◆ **PROBLEM DESCRIPTION**: Return the whole listing, line for line, without the pictures in it.
— START OF DATA EXTRACT —
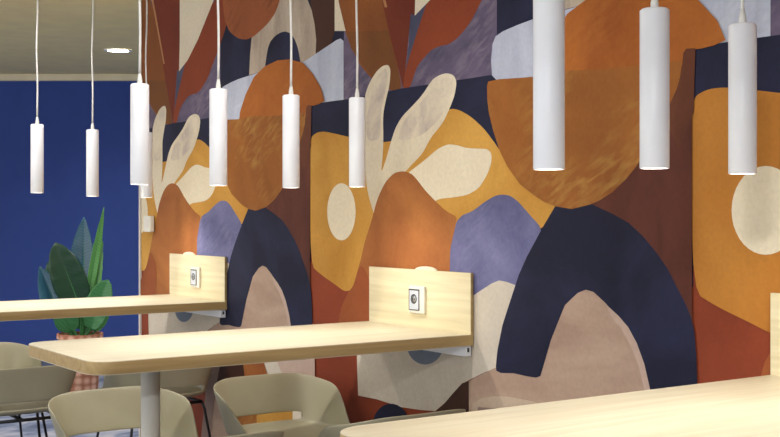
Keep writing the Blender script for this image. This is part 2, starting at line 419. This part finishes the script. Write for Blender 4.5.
# ------------------------------------------------------------------ tables fixed to the mural wall
TZ, TT, TL = .8625, .042, 1.445
def rrect(x0, x1, y0, y1, r, n=8):
    p = [(x1, y0), (x1, y1)]
    for k in range(n+1):
        a = PI/2+PI/2*k/n; p.append((x0+r+r*math.cos(a), y1-r+r*math.sin(a)))
    for k in range(n+1):
        a = PI+PI/2*k/n; p.append((x0+r+r*math.cos(a), y0+r+r*math.sin(a)))
    return p
HW = .332
def make_table(label, yc):
    t = thing('wall_table', (0, yc, 0), label, 'table', 'long oak tables fixed to the mural wall')
    bm = bmesh.new(); prism(bm, rrect(-TL, -.022, -HW, HW, .075), TZ-TT, TZ, 0, 1, .0025)
    autosmooth(link('tabletop', bm, [M['oak_top'], M['oak_edge']], t))
    bm = bmesh.new(); box(bm, (-.0215, -HW, TZ-TT), (-.009, HW, 1.086), 0)
    for f in bm.faces:
        if abs(f.normal.y) > .5 or abs(f.normal.z) > .5: f.material_index = 1
    bm.normal_update()
    for f in bm.faces:
        if abs(f.normal.x) < .5: f.material_index = 1
    bb = link('backboard', bm, [M['oak_board'], M['oak_edge']], t)
    # rounded cap peeping over the top edge of the board
    bm = bmesh.new()
    n = 14; pts = [(-.068*math.cos(PI*k/n), .016*math.sin(PI*k/n)) for k in range(n+1)]
    a = [bm.verts.new((-.0085, y, 1.084+z)) for y, z in pts]; b = [bm.verts.new((-.018, y, 1.084+z)) for y, z in pts]
    bm.faces.new(a); bm.faces.new(b[::-1])
    for k in range(n+1):
        j = (k+1) % (n+1); bm.faces.new((a[k], a[j], b[j], b[k]))
    cc = link('cable_cap', bm, M['capm'], t); cc.location.y = -.05
    # round steel leg with floor plate
    bm = bmesh.new(); lathe(bm, [(0, .004), (.20, .004), (.205, .008), (.20, .014), (.034, .018), (.032, .024), (.032, TZ-TT-.006), (.0, TZ-TT-.006)], 40, (-1.122, 0, 0))
    lg = link('leg', bm, M['pole'], t)
    bm = bmesh.new(); box(bm, (-1.122-.07, -.07, TZ-TT-.008), (-1.122+.07, .07, TZ-TT-.0015), 0, .002)
    link('mounting_plate', bm, M['pole'], lg)
    # white steel rail under the table against the wall
    bm = bmesh.new(); box(bm, (-.038, -HW+.012, TZ-TT-.040), (-.009, HW-.03, TZ-TT-.0015), 0, .003)
    rl = link('wall_rail', bm, M['white'], t)
    bm = bmesh.new(); box(bm, (-.028, -HW+.0105, TZ-TT-.024), (-.018, -HW+.016, TZ-TT-.008), 0, .002); link('rail_slot', bm, M['dark_p'], rl)
    # socket
    cy, cz = -.012, .970
    bm = bmesh.new(); box(bm, (-.034, cy-.050, cz-.053), (-.0215, cy+.050, cz+.053), 0, .004)
    po = link('power_outlet', bm, M['whiteplastic'], t); po['label'] = 'white square power outlet plate'
    bm = bmesh.new(); box(bm, (-.0365, cy-.020, cz-.038), (-.034, cy+.042, cz+.038), 0, .001)
    link('socket_face', bm, M['grey_p'], po)
    bm = bmesh.new()
    tube(bm, [(-.037, cy+.011+.0165*math.cos(2*PI*k/24), cz+.003+.0165*math.sin(2*PI*k/24)) for k in range(24)], .0022, 8, True)
    for y0_, y1_, z0_, z1_ in ((-.022, .044, .036, .041), (-.022, .044, -.041, -.038), (-.022, -.019, -.041, .041), (.041, .044, -.041, .041)):
        box(bm, (-.0372, cy+y0_, cz+z0_), (-.034, cy+y1_, cz+z1_))
    for q in (-1, 1): box(bm, (-.0385, cy+.011+q*.007-.002, cz-.001), (-.0365, cy+.011+q*.007+.002, cz+.006))
    link('socket_ring', bm, M['dark_p'], po)
    bm = bmesh.new(); lathe(bm, [(0, 0), (.0145, 0), (.0145, .001), (0, .001)], 20)
    bmesh.ops.rotate(bm, verts=bm.verts, cent=(0,0,0), matrix=Matrix.Rotation(-PI/2, 3, 'Y'))
    bmesh.ops.translate(bm, verts=bm.verts, vec=(-.0366, cy+.011, cz+.003))
    link('socket_well', bm, M['steel'], po)
    return t
TY = (1.70, 3.668, 5.636)
t0 = make_table('long pale oak table in the middle, on a grey pole, under four white pendants', TY[1])
tf = dup(t0, (0, TY[2], 0), 'farthest long oak table, in front of the tall green plant')
for c in tf.children:
    if c.name.startswith('cable_cap'): c.location.y = .10
dup(t0, (0, TY[0], 0), 'nearest oak table, cut off by the bottom right edge of the picture')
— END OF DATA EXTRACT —
◆ **WRITTEN RESPONSE**:
Keep writing the Blender script for this image. This is part 2, starting at line 419. This part finishes the script. Write for Blender 4.5.
# ------------------------------------------------------------------ tables fixed to the mural wall
TZ, TT, TL = .8625, .042, 1.445
def rrect(x0, x1, y0, y1, r, n=8):
    p = [(x1, y0), (x1, y1)]
    for k in range(n+1):
        a = PI/2+PI/2*k/n; p.append((x0+r+r*math.cos(a), y1-r+r*math.sin(a)))
    for k in range(n+1):
        a = PI+PI/2*k/n; p.append((x0+r+r*math.cos(a), y0+r+r*math.sin(a)))
    return p
HW = .332
def make_table(label, yc):
    t = thing('wall_table', (0, yc, 0), label, 'table', 'long oak tables fixed to the mural wall')
    bm = bmesh.new(); prism(bm, rrect(-TL, -.022, -HW, HW, .075), TZ-TT, TZ, 0, 1, .0025)
    autosmooth(link('tabletop', bm, [M['oak_top'], M['oak_edge']], t))
    bm = bmesh.new(); box(bm, (-.0215, -HW, TZ-TT), (-.009, HW, 1.086), 0)
    for f in bm.faces:
        if abs(f.normal.y) > .5 or abs(f.normal.z) > .5: f.material_index = 1
    bm.normal_update()
    for f in bm.faces:
        if abs(f.normal.x) < .5: f.material_index = 1
    bb = link('backboard', bm, [M['oak_board'], M['oak_edge']], t)
    # rounded cap peeping over the top edge of the board
    bm = bmesh.new()
    n = 14; pts = [(-.068*math.cos(PI*k/n), .016*math.sin(PI*k/n)) for k in range(n+1)]
    a = [bm.verts.new((-.0085, y, 1.084+z)) for y, z in pts]; b = [bm.verts.new((-.018, y, 1.084+z)) for y, z in pts]
    bm.faces.new(a); bm.faces.new(b[::-1])
    for k in range(n+1):
        j = (k+1) % (n+1); bm.faces.new((a[k], a[j], b[j], b[k]))
    cc = link('cable_cap', bm, M['capm'], t); cc.location.y = -.05
    # round steel leg with floor plate
    bm = bmesh.new(); lathe(bm, [(0, .004), (.20, .004), (.205, .008), (.20, .014), (.034, .018), (.032, .024), (.032, TZ-TT-.006), (.0, TZ-TT-.006)], 40, (-1.122, 0, 0))
    lg = link('leg', bm, M['pole'], t)
    bm = bmesh.new(); box(bm, (-1.122-.07, -.07, TZ-TT-.008), (-1.122+.07, .07, TZ-TT-.0015), 0, .002)
    link('mounting_plate', bm, M['pole'], lg)
    # white steel rail under the table against the wall
    bm = bmesh.new(); box(bm, (-.038, -HW+.012, TZ-TT-.040), (-.009, HW-.03, TZ-TT-.0015), 0, .003)
    rl = link('wall_rail', bm, M['white'], t)
    bm = bmesh.new(); box(bm, (-.028, -HW+.0105, TZ-TT-.024), (-.018, -HW+.016, TZ-TT-.008), 0, .002); link('rail_slot', bm, M['dark_p'], rl)
    # socket
    cy, cz = -.012, .970
    bm = bmesh.new(); box(bm, (-.034, cy-.050, cz-.053), (-.0215, cy+.050, cz+.053), 0, .004)
    po = link('power_outlet', bm, M['whiteplastic'], t); po['label'] = 'white square power outlet plate'
    bm = bmesh.new(); box(bm, (-.0365, cy-.020, cz-.038), (-.034, cy+.042, cz+.038), 0, .001)
    link('socket_face', bm, M['grey_p'], po)
    bm = bmesh.new()
    tube(bm, [(-.037, cy+.011+.0165*math.cos(2*PI*k/24), cz+.003+.0165*math.sin(2*PI*k/24)) for k in range(24)], .0022, 8, True)
    for y0_, y1_, z0_, z1_ in ((-.022, .044, .036, .041), (-.022, .044, -.041, -.038), (-.022, -.019, -.041, .041), (.041, .044, -.041, .041)):
        box(bm, (-.0372, cy+y0_, cz+z0_), (-.034, cy+y1_, cz+z1_))
    for q in (-1, 1): box(bm, (-.0385, cy+.011+q*.007-.002, cz-.001), (-.0365, cy+.011+q*.007+.002, cz+.006))
    link('socket_ring', bm, M['dark_p'], po)
    bm = bmesh.new(); lathe(bm, [(0, 0), (.0145, 0), (.0145, .001), (0, .001)], 20)
    bmesh.ops.rotate(bm, verts=bm.verts, cent=(0,0,0), matrix=Matrix.Rotation(-PI/2, 3, 'Y'))
    bmesh.ops.translate(bm, verts=bm.verts, vec=(-.0366, cy+.011, cz+.003))
    link('socket_well', bm, M['steel'], po)
    return t
TY = (1.70, 3.668, 5.636)
t0 = make_table('long pale oak table in the middle, on a grey pole, under four white pendants', TY[1])
tf = dup(t0, (0, TY[2], 0), 'farthest long oak table, in front of the tall green plant')
for c in tf.children:
    if c.name.startswith('cable_cap'): c.location.y = .10
dup(t0, (0, TY[0], 0), 'nearest oak table, cut off by the bottom right edge of the picture')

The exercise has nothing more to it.